* GIVEN EXERCISE:
Answer with a single number: the count of lines that include the string "from".
§
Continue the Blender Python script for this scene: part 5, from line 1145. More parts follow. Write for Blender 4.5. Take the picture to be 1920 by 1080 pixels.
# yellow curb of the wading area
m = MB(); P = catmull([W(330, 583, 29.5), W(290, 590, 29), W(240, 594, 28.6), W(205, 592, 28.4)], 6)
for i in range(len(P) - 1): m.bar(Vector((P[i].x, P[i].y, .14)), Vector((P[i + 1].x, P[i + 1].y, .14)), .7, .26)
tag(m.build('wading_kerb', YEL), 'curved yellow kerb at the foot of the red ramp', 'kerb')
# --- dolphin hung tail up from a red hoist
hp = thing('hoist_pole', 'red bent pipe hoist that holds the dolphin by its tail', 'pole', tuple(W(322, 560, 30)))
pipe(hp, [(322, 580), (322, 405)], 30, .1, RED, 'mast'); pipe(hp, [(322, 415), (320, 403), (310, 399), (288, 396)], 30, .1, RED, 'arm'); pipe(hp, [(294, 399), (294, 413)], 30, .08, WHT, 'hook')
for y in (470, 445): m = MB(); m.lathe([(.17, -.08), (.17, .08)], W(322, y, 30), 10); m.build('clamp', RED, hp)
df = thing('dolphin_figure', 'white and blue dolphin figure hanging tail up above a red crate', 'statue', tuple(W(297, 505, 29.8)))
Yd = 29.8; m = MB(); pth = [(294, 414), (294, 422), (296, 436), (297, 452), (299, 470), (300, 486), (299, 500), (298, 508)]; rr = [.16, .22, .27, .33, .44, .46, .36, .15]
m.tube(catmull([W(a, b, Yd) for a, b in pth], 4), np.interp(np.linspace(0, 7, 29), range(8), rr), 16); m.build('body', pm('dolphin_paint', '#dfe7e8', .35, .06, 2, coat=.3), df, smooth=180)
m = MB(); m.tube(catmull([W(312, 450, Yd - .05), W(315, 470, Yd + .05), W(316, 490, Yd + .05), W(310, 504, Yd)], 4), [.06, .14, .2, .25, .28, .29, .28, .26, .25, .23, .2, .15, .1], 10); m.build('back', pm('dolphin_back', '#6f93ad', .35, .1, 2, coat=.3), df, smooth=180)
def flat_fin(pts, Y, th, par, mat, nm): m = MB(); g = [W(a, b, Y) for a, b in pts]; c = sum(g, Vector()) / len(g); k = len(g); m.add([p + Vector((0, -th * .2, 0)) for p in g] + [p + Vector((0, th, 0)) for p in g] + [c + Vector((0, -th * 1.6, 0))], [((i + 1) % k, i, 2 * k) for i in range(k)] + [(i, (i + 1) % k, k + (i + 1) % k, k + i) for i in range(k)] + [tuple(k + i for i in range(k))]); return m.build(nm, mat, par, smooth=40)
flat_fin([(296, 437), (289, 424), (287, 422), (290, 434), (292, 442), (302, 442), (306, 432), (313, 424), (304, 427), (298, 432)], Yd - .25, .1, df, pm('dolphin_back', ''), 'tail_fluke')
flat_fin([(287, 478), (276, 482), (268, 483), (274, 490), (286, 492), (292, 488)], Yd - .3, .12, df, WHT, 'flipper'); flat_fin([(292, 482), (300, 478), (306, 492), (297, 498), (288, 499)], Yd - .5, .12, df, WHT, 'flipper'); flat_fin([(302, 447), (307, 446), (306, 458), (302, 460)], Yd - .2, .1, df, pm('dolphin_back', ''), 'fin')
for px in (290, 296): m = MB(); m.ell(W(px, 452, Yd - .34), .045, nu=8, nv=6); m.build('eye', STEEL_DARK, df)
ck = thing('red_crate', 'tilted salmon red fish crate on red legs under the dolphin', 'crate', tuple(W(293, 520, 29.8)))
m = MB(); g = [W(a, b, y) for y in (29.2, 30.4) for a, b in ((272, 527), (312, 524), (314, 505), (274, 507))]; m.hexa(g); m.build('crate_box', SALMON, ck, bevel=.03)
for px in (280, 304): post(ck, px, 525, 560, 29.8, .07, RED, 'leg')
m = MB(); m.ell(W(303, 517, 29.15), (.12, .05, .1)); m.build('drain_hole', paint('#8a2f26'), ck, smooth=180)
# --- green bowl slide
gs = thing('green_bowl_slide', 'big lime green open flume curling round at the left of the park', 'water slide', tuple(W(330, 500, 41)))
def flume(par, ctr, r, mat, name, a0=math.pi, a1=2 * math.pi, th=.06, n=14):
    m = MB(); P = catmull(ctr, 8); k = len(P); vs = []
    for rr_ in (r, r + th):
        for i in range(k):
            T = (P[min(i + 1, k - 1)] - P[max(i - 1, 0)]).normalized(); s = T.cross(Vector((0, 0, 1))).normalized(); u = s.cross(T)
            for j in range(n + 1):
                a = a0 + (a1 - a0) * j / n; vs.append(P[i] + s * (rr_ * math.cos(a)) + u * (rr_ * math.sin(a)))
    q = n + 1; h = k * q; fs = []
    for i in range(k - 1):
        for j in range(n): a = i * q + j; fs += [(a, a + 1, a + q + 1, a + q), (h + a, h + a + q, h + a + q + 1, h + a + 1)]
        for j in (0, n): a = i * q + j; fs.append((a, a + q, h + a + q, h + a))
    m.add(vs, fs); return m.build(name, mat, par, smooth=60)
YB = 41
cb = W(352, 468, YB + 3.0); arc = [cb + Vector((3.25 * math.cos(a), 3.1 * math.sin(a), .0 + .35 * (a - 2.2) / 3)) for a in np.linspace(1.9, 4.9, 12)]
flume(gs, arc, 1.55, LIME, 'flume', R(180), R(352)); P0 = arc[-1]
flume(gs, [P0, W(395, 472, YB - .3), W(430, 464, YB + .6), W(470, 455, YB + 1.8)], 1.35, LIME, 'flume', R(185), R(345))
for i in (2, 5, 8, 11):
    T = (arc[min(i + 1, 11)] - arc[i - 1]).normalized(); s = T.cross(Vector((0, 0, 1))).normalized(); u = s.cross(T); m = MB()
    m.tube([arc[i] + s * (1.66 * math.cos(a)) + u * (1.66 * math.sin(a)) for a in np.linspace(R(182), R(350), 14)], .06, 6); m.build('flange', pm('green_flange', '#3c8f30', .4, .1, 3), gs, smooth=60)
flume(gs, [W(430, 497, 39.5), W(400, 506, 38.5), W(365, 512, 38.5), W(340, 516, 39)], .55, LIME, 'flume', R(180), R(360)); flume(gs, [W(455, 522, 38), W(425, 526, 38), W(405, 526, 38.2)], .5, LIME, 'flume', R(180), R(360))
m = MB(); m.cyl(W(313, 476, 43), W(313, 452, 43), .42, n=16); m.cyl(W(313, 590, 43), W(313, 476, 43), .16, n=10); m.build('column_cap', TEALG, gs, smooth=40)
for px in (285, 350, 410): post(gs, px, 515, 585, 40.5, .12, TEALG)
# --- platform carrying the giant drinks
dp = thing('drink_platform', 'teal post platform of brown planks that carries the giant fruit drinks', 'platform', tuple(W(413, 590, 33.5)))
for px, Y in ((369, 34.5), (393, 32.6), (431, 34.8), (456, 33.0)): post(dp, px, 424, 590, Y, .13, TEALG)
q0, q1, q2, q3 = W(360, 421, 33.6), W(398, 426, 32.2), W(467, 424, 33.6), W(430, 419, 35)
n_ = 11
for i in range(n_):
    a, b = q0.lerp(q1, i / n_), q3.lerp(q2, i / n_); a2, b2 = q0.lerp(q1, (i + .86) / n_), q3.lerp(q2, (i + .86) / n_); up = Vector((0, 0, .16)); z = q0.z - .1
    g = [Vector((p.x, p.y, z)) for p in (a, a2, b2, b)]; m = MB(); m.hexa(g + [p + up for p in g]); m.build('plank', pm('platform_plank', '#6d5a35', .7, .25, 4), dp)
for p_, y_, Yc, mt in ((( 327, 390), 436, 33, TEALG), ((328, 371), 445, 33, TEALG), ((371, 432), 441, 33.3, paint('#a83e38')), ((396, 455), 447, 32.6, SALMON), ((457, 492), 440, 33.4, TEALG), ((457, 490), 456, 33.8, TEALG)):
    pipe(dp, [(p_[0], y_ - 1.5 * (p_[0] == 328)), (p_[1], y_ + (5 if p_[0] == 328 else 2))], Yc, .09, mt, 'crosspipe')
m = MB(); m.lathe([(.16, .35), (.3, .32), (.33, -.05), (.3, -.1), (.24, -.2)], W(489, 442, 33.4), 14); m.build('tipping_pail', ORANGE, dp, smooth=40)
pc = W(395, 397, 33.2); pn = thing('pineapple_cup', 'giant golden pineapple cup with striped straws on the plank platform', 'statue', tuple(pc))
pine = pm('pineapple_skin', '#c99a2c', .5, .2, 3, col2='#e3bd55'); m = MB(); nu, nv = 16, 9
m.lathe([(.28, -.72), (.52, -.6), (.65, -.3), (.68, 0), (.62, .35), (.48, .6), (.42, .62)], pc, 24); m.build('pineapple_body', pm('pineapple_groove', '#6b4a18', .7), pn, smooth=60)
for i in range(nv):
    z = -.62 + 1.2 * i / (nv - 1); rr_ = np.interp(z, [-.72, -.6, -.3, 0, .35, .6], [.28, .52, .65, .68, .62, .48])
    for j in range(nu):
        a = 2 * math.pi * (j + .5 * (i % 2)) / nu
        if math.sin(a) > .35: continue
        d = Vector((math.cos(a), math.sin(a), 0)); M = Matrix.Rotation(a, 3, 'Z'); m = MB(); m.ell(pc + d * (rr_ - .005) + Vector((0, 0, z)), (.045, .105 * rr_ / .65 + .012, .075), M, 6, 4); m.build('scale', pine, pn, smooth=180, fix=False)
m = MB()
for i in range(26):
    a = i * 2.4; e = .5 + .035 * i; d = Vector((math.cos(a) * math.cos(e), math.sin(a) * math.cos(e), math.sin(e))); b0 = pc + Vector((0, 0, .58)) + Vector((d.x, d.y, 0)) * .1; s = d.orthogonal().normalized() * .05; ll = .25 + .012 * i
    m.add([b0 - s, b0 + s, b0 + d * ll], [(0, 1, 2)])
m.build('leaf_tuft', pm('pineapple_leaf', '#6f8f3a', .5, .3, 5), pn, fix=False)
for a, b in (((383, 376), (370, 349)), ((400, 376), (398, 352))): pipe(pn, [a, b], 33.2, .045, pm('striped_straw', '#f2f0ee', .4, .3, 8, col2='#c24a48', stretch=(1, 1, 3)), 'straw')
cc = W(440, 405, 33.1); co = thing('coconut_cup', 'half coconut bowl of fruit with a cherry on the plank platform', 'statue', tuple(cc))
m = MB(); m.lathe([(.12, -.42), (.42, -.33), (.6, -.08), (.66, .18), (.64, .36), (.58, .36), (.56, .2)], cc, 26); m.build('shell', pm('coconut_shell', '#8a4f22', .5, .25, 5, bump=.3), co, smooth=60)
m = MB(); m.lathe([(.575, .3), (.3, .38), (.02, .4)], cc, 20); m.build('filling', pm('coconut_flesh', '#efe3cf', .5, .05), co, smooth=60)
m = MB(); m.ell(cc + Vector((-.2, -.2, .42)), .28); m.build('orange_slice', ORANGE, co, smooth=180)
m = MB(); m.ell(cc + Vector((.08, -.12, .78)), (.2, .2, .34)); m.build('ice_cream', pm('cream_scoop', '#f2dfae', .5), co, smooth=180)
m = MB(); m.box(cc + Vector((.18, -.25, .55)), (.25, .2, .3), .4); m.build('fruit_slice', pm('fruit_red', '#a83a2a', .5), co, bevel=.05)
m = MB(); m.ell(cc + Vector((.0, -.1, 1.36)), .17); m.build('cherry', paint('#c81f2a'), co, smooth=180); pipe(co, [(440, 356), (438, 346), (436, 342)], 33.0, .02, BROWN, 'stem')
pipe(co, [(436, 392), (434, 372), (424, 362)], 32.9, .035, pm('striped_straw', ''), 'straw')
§
* WORKED SOLUTION:
2